== Data section ==
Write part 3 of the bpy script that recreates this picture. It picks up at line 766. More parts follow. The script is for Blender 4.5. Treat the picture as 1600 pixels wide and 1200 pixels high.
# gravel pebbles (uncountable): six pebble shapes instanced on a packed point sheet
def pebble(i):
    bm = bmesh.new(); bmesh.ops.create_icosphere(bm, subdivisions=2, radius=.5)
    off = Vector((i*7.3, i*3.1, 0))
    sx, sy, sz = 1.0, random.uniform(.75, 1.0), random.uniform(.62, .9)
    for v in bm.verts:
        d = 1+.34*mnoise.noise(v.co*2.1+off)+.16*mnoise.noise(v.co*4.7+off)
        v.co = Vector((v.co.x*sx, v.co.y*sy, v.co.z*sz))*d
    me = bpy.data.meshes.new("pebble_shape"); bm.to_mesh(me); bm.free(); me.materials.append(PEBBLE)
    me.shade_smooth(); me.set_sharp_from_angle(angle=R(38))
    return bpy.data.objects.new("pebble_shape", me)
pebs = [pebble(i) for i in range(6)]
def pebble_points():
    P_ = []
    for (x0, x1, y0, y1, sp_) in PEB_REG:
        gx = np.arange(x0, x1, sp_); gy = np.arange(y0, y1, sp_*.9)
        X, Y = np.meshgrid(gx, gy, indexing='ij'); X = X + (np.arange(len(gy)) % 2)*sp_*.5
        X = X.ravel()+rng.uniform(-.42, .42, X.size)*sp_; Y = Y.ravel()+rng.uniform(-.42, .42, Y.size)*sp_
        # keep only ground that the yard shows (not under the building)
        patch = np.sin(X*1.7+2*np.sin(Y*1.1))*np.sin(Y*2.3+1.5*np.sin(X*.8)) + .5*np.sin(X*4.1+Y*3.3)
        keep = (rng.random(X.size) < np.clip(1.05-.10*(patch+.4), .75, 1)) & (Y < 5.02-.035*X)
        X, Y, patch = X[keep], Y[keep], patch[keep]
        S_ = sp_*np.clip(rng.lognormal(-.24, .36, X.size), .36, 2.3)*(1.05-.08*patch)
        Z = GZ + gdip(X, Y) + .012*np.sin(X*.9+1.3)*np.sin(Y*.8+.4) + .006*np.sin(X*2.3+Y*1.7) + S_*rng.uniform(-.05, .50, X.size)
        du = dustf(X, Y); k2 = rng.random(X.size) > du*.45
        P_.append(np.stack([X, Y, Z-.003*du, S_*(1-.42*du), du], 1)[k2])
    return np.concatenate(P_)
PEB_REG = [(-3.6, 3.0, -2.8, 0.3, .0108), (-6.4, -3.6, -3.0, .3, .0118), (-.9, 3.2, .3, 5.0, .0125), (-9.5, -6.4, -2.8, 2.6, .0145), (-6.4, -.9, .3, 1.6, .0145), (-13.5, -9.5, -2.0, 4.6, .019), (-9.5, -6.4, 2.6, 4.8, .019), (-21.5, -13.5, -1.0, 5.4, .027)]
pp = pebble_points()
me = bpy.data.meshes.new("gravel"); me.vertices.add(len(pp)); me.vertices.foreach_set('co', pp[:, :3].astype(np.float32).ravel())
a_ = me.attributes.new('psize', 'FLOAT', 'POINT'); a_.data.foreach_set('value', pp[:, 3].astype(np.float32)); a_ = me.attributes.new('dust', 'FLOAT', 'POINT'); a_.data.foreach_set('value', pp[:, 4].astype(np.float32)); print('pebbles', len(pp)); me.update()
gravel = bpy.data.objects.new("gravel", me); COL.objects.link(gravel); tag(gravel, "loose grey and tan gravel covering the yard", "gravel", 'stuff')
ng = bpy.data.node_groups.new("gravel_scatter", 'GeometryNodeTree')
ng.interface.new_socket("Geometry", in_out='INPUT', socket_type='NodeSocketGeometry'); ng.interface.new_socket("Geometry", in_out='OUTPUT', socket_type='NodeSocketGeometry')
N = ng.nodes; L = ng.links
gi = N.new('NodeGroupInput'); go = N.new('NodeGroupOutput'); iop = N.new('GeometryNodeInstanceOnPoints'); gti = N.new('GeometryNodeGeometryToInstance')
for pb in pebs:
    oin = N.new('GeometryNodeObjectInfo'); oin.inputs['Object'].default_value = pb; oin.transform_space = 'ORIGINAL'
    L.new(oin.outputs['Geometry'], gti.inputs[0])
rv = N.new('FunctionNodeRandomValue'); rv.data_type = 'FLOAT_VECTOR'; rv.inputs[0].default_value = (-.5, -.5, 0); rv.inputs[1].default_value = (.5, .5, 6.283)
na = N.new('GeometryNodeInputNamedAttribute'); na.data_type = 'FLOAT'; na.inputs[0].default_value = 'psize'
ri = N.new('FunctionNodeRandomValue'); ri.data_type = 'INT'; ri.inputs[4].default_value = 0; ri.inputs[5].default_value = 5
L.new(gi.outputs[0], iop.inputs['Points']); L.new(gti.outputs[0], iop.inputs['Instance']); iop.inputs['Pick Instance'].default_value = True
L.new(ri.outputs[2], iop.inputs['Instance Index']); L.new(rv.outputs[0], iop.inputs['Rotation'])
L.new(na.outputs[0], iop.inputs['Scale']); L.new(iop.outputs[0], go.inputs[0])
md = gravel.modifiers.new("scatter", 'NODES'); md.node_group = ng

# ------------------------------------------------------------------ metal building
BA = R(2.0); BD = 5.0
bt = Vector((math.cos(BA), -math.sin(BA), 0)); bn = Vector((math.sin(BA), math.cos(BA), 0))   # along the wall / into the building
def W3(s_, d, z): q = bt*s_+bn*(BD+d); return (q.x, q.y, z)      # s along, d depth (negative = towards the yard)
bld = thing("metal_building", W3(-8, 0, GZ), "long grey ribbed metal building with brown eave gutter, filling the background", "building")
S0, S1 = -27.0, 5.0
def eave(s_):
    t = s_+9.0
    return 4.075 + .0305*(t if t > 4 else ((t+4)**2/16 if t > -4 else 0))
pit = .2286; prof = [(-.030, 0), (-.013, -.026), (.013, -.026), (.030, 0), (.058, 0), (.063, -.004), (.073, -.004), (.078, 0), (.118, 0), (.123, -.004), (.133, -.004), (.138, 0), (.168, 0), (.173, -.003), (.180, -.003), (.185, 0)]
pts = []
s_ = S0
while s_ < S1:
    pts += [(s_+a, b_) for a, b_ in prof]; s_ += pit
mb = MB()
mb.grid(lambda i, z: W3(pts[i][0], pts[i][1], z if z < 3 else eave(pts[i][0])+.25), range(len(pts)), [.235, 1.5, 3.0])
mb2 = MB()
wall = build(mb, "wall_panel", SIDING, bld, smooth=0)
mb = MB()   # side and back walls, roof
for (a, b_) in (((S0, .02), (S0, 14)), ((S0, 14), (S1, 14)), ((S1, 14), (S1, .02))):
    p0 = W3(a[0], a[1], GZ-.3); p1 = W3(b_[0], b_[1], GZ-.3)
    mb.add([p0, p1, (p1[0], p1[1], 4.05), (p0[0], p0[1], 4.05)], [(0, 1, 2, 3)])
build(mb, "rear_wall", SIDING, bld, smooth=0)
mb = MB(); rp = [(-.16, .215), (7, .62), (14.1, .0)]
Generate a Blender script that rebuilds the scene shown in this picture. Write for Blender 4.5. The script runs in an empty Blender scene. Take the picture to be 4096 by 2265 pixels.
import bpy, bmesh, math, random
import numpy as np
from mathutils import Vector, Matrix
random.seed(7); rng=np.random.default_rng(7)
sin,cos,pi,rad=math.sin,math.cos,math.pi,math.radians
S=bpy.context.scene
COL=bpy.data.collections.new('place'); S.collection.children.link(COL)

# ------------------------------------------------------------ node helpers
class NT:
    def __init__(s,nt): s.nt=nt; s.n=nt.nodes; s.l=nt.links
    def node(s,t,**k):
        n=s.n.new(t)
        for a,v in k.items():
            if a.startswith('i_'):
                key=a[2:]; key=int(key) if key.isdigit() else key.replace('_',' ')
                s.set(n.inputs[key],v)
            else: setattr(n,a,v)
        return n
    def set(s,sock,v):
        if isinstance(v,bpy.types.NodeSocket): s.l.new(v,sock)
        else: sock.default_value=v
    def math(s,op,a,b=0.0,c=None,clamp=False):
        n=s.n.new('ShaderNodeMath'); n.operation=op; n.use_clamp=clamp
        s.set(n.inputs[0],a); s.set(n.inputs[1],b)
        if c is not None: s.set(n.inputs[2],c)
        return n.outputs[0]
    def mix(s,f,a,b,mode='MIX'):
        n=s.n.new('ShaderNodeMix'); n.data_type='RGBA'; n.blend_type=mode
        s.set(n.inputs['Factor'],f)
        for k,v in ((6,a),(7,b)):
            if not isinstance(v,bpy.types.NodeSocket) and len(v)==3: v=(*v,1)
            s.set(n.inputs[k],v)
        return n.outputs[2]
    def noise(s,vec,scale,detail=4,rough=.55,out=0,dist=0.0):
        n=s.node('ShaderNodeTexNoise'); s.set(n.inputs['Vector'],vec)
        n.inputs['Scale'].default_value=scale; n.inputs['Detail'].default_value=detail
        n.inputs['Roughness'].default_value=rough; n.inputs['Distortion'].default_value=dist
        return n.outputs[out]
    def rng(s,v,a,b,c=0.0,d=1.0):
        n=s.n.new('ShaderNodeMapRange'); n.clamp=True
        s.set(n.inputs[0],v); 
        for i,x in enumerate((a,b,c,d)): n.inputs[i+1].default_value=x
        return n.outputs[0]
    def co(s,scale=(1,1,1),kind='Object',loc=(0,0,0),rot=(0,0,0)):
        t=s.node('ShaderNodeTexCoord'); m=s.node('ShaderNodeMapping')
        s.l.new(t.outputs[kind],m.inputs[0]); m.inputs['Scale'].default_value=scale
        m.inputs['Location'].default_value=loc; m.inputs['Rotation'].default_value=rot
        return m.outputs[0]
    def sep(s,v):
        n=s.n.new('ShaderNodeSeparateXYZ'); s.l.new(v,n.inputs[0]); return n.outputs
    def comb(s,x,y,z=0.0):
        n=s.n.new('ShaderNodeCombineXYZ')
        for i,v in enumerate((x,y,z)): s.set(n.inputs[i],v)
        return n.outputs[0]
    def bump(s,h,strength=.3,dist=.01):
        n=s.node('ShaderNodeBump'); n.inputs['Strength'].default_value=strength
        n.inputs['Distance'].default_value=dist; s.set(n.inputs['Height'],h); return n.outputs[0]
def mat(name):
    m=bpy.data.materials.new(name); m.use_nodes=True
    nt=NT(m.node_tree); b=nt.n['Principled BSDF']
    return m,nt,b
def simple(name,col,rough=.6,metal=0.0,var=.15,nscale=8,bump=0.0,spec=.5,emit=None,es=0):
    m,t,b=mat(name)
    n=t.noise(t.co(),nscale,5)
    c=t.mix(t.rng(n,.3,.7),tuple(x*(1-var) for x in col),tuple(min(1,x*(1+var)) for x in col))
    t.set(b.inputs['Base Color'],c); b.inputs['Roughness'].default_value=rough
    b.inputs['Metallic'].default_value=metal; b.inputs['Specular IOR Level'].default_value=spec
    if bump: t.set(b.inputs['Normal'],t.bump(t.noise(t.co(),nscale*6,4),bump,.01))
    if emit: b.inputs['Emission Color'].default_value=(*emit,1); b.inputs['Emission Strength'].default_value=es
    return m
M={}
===
Problem requirements:
Keep only those lines of the records that hold "Write", and return them.

Exercise response:
Write part 3 of the bpy script that recreates this picture. It picks up at line 766. More parts follow. The script is for Blender 4.5. Treat the picture as 1600 pixels wide and 1200 pixels high.
Generate a Blender script that rebuilds the scene shown in this picture. Write for Blender 4.5. The script runs in an empty Blender scene. Take the picture to be 4096 by 2265 pixels.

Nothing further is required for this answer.